A ideia é que essas plantas, que estão hoje operando próximo da metade da capacidade, possam atender a outras empresas, não apenas a própria petroleira, abrindo espaço para que gigantes do petróleo, como Shell e Equinor, que têm operações no Litoral do Estado, possam tratar o gás nessas estruturas.

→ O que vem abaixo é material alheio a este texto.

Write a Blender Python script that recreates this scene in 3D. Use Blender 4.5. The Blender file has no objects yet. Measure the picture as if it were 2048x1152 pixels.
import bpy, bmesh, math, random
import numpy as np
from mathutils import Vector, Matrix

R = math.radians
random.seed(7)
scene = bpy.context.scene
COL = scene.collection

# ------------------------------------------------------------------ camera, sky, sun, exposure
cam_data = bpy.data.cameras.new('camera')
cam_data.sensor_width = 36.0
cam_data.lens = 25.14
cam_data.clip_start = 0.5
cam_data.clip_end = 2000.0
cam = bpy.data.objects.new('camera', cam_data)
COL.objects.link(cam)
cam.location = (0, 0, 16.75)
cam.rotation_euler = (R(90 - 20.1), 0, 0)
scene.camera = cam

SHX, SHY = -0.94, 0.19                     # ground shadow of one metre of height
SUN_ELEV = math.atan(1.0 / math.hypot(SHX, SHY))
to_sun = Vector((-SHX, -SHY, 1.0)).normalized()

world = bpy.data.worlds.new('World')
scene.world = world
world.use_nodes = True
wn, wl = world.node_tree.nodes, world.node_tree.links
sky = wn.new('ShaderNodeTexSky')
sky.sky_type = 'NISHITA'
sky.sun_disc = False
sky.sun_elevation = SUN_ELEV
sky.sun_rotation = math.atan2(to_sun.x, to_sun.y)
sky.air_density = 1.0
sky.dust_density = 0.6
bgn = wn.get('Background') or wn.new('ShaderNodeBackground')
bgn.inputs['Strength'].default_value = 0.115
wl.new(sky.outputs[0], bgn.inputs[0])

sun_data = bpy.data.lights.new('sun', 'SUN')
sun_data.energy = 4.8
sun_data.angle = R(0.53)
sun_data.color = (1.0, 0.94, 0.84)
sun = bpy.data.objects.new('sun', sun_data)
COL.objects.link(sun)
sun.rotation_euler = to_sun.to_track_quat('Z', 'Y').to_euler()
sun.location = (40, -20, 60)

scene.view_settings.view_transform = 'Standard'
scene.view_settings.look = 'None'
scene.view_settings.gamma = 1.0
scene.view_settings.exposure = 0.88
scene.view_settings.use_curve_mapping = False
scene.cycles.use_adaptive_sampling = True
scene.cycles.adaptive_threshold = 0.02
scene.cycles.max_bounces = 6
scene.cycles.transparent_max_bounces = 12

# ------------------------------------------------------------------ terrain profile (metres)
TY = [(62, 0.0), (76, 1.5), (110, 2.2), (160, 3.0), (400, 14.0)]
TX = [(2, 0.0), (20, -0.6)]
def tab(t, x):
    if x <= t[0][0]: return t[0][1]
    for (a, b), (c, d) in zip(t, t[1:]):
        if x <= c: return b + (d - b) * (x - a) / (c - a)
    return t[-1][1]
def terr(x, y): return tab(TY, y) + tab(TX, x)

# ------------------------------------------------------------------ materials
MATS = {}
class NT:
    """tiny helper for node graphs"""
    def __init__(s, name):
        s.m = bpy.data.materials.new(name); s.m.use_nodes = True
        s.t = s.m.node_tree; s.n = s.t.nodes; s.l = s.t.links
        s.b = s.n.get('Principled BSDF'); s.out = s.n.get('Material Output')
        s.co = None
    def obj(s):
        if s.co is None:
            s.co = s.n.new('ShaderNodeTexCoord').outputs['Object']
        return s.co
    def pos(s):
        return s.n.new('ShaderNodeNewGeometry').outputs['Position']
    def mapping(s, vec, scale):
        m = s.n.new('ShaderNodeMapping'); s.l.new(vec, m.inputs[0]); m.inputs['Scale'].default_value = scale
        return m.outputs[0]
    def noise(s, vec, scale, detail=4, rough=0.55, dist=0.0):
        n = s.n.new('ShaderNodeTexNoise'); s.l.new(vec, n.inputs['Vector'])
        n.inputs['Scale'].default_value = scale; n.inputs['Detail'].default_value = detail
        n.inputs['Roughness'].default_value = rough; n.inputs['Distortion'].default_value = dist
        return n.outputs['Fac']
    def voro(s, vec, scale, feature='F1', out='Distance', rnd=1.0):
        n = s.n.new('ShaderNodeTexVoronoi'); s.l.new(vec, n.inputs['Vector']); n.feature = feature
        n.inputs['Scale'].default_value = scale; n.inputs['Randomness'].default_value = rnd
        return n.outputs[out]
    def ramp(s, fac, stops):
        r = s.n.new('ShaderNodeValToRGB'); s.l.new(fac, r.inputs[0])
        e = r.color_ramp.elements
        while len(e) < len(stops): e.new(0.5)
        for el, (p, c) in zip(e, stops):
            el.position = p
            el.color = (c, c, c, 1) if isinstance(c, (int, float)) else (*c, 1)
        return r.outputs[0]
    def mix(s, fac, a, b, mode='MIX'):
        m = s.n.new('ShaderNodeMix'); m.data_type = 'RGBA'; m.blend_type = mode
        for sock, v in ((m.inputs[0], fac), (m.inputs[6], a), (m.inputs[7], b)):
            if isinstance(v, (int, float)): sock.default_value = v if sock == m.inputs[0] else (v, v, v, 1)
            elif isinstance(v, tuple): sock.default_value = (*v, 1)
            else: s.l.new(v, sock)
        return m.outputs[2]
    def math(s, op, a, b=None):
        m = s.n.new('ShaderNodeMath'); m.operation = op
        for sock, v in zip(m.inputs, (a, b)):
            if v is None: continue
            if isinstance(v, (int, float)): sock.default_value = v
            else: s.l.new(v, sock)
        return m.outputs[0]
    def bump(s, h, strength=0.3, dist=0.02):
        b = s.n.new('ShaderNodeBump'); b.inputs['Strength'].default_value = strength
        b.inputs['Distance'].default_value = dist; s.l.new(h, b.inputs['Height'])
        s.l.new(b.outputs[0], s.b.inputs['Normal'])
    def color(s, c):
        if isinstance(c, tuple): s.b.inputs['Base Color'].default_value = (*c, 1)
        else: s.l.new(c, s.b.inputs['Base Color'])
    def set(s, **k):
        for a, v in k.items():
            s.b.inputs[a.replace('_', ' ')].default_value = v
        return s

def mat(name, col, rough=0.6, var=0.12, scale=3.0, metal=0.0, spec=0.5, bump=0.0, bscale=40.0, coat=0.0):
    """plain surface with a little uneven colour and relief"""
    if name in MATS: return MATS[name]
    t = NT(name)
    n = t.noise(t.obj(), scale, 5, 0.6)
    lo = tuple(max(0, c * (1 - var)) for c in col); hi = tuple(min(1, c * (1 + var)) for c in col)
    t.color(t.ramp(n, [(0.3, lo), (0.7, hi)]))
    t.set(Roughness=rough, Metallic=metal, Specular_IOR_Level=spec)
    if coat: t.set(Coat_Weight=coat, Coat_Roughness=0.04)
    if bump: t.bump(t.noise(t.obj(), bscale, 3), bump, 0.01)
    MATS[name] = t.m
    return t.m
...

A medida também abrirá espaço para outras empresas que recentemente compraram ativos da Petrobras na Bacia do Espírito Santo, tanto no mar quanto em terra, como é o caso da Imetame, possam ter um local para processar o combustível e purificá-lo.
Projetos para o ES
Vejas as propostas que podem ser destravadas
Além do uso do gás natural para a geração de calor e eletricidade, o insumo pode ser utilizado como redutor siderúrgico na fabricação de aço, para a produção de fertilizante nitrogenados ou em processos industriais que exigem a queima em contato direto com o produto final (cerâmica, vidro e cimento).
PETRÓLEO E GÁS
- Unidades de processamento de gás natural (UPGNs);
- Investimento médio: US$ 2 bilhões;
- Empregos: tem potencial para criar 500 vagas em obras e 50 na operação;
- Exemplo de empresas: Petrobras, Shell, Equinor, entre outras.
MINERAÇÃO
- Fábrica de HBI e outra planta de mineração;
- Investimento médio: US$ 2 bilhões;
- Empregos: tem potencial para criar 6 mil vagas em obras e mil na operação;
- Exemplo de empresas: Vale.
SIDERURGIA
- Planta para produção de aço;
- Investimento médio: US$ 1,5 bilhão;
- Empregos: tem potencial para criar 12 mil vagas em obras e 3 mil na operação;
- Exemplo de empresas: Ternium, Gerdau, ArcelorMittal.
VIDRO
- Fábrica de vidro;
- Investimento médio: US$ 400 milhões;
- Empregos: tem potencial para criar 300 vagas em obras e 120 na operação.
PETROQUÍMICA
- Petroquímica
- Planta para produção de eteno e derivados;
- Investimento médio: US$ 1,5 bilhão;
- Empregos: tem potencial para criar 8 mil vagas em obras e 2 mil na operação.
FERTILIZANTES
- Planta para produção de nitrogenados;
- Investimento médio: US$ 1,5 bilhão;
- Empregos: tem potencial para criar 3 mil vagas em obras e 500 na operação.
TÉRMICA
- Geração de energia;
- Investimento médio: US$ 1,6 bilhão;
- Empregos: tem potencial para criar 600 vagas em obras e 200 na operação;
- Exemplo de empresas: EDP, AES, Imetame.